Dabei trifft es fast immer die Jüngsten. Die Hälfte der Verstorbenen sind Kinder unter 14 Jahren. Die Studie ergab, dass die durchschnittliche Krebsrate in den nordöstlichen Provinzen Ecuadors, Orellana und Sucúmbios, dreimal so hoch ist wie in den übrigen Gebieten des Landes. Proteste der Betroffenen bei den Erdölfirmen werden entweder von paramilitärischen Einheiten unterdrückt oder aber es gibt Versprechen, die nie eingelöst werden.

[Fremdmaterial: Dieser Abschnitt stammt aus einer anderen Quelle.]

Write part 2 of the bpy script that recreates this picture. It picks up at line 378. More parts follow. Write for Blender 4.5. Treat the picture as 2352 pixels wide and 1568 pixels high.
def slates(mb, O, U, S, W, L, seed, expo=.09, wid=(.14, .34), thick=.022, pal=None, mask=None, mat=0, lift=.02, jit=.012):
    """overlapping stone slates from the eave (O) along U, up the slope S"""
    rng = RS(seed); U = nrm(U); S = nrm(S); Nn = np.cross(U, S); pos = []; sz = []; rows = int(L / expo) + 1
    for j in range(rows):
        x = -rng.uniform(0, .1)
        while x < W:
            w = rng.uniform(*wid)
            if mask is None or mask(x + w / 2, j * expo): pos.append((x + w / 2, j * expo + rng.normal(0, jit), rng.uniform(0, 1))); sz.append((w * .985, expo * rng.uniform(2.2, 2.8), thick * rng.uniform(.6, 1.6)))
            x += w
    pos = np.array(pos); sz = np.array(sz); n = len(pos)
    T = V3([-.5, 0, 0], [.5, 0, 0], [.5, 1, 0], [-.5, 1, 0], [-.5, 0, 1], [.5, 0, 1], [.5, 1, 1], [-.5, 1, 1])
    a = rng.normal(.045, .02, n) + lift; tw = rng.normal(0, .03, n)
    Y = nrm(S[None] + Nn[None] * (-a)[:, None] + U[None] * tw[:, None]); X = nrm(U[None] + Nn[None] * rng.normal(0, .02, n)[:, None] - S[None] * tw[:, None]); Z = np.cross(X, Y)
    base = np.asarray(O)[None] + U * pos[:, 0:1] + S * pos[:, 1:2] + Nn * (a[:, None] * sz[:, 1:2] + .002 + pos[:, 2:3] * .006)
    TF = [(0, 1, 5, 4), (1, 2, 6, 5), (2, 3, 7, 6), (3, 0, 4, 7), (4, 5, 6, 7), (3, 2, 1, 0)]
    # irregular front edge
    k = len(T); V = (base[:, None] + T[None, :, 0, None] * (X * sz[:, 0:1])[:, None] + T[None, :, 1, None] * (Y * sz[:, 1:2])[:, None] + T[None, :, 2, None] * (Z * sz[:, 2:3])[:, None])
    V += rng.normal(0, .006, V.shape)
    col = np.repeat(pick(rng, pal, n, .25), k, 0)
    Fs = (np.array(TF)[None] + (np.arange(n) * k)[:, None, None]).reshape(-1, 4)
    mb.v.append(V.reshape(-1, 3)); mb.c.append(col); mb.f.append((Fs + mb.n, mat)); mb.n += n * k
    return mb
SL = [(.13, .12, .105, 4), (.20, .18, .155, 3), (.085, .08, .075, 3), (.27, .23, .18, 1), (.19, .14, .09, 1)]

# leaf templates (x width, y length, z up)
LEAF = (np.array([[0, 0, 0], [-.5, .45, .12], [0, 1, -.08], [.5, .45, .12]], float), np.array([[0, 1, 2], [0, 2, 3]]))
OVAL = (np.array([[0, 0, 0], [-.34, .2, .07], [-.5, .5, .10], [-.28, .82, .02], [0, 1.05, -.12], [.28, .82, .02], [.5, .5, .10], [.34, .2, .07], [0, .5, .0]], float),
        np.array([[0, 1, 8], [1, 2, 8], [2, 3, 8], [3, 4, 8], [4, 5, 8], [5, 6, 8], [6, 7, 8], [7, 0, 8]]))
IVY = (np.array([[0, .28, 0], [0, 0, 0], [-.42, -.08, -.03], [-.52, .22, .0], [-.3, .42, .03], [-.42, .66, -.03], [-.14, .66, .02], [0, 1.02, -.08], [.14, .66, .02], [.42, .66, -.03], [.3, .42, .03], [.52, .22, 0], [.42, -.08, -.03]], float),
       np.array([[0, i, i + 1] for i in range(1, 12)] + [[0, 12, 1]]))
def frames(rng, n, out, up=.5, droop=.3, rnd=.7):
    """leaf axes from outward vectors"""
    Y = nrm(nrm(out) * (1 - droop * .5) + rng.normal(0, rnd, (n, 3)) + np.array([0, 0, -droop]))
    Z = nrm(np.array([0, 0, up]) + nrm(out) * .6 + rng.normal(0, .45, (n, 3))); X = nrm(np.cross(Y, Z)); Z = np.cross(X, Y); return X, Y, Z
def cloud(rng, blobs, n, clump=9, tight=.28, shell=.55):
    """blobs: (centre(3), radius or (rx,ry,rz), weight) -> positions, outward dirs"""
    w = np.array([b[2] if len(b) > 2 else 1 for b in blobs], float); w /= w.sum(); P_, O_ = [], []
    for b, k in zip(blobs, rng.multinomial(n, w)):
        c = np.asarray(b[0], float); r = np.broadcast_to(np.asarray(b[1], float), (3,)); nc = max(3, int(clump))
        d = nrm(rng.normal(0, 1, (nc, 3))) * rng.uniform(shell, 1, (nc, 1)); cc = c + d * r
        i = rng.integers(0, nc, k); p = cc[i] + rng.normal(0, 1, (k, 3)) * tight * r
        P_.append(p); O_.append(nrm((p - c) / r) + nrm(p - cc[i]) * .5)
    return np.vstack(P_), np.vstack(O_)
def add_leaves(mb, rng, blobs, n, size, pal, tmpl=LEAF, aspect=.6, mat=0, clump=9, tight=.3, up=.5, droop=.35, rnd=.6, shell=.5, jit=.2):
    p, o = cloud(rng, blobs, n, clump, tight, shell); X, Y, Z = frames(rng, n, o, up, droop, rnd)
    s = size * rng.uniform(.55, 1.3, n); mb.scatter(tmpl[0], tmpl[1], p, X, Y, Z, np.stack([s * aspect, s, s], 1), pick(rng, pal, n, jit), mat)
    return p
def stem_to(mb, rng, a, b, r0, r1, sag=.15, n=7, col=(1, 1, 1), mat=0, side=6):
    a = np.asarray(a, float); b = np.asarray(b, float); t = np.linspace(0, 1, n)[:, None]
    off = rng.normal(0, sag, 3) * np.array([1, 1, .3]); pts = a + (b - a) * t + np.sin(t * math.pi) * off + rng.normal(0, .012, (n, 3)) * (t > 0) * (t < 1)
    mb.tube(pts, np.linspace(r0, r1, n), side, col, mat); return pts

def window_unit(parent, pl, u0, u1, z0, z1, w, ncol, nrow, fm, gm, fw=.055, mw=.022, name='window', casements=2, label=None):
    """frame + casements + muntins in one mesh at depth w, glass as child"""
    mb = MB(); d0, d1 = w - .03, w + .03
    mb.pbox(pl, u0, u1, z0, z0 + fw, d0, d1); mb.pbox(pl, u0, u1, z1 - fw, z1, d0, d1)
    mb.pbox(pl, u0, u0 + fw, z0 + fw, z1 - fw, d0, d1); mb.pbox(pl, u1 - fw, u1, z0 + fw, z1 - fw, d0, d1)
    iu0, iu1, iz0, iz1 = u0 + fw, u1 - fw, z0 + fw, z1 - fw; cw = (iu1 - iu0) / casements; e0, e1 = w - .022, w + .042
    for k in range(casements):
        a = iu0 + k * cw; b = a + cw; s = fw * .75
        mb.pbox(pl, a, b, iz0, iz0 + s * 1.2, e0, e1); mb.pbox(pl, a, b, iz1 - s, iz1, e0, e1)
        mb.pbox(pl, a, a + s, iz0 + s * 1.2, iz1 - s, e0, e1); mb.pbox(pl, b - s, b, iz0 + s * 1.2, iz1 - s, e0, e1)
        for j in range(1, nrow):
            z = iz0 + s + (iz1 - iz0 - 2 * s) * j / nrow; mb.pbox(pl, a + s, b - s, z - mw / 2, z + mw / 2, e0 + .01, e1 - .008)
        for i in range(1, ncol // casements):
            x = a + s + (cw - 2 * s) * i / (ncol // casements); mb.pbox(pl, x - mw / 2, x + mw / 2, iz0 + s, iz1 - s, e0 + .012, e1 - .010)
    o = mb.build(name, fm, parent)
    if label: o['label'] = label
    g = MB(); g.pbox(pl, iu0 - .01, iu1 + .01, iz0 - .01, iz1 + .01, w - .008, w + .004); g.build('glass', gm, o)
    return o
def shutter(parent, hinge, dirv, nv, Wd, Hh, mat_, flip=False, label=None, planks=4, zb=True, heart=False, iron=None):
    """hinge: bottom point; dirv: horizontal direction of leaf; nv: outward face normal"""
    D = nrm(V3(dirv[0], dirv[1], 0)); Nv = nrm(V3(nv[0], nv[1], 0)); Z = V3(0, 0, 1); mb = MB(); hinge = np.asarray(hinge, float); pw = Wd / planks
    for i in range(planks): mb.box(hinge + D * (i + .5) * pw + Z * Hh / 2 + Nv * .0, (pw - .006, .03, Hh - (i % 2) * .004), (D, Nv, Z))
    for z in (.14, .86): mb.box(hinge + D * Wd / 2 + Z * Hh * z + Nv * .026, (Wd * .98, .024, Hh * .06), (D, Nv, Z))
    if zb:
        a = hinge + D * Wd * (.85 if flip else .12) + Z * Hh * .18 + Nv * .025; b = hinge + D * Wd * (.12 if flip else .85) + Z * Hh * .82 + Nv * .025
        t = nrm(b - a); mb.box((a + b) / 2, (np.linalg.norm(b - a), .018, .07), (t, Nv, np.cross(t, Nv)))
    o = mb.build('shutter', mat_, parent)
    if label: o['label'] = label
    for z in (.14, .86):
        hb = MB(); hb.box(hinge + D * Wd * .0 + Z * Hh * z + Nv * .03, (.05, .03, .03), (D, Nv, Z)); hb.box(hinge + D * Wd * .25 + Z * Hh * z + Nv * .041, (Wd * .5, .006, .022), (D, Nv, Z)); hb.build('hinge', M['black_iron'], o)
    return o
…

Einige der typischen Kennzeichen dieser Zonen sind zerfallene Häuser ohne Wasser und Strom; Kinder, die am Rand der vielen Oleodukte spielen; abgeholzte Wälder; ständig brennende Gasrohre und schwarzes Wasser inmitten einer zerstörten Natur. Seit 30 Jahren wird in Ecuador Erdöl gefördert.

»Cuyabeno besitzt einen hohen ökologischen Wert wegen seiner großen Biodiversität. In diesem Gebiet gibt es 14 unterschiedliche Ökozonen. In einer derartigen Zone nach Erdöl zu graben, ist ungeheuerlich«, empört sich Almeida. »In einer Zone nach Erdöl zu bohren, in der es auf zwei Hektar Fläche mehr unterschiedliche Tierarten gibt als auf dem gesamten nordamerikanischen Kontinent, ist unglaublich«, klagt auch der Direktor des Umweltamtes in Cuyabeno, Fernando Luis Merino.

Bei einem durchschnittlichen Monatseinkommen von sechs bis 15 Dollar haben die Erdölfirmen mitunter leichtes Spiel. So kaufte Encana den in Cuyabeno ansässigen indigenen Gemeinschaften der Siona für 340 Millionen Dollar die territorialen Rechte ab. Merino fühlt sich an die spanische Kolonisation erinnert: »Während die Spanier damals mit Krimskrams, Spiegeln und der Bibel in der Hand das Land eroberten, erobern heute die Erdölmultis mit Schecks unser Land.«

Die Tätigkeit der Erdölgesellschaft zu stoppen, stellt sich als schwierig heraus. Es wurde bereits ein Komitee zur Bewahrung des Tierschutzgebietes gegründet, doch da es sich dabei um eine nationale Angelegenheit handelt, liegt die Verantwortung beim Umwelt- und Energieministerium. »Uns sind die Hände gebunden. Daher fordern wir, dass die Zuständigkeit an die betroffene Gemeinde übertragen wird«, sagt der Umweltdirektor Cuyabenos Merino. Die Organisation Acción Ecológica habe bereits beim Umweltministerium eine Beschwerde eingereicht; vergeblich, berichtet Alexandra Almeida: »Unser Vorschlag besteht in einer strengen Kontrolle der Erdölaktivitäten, das heißt, wir wollen alle Verträge mit den Erdölgesellschaften auf ihre Legalität prüfen lassen und fordern, keine neuen Gebiete zur Erdölförderung freizugeben.«

Auch der Abgeordnete José Gonzalez will etwas tun: »Wir werden sofort handeln und beim Nationalkongress die untragbare Situation der Erdölförderung in einem geschützten Gebiet anzeigen.« Außerdem sei es wichtig, die Bevölkerung aufzuklären und eine öffentliche Debatte zu fördern, die Druck auf die Regierung ausübt. Aber auch internationaler Protest sei nötig: »Europa könne von einem Teil der Auslandsschulden unter der Bedingung absehen, dass Cuyabeno weiterhin geschützt bleibt.« Schließlich handele es sich um ein Gebiet, das zu den größten Sauerstoffproduzenten gehöre.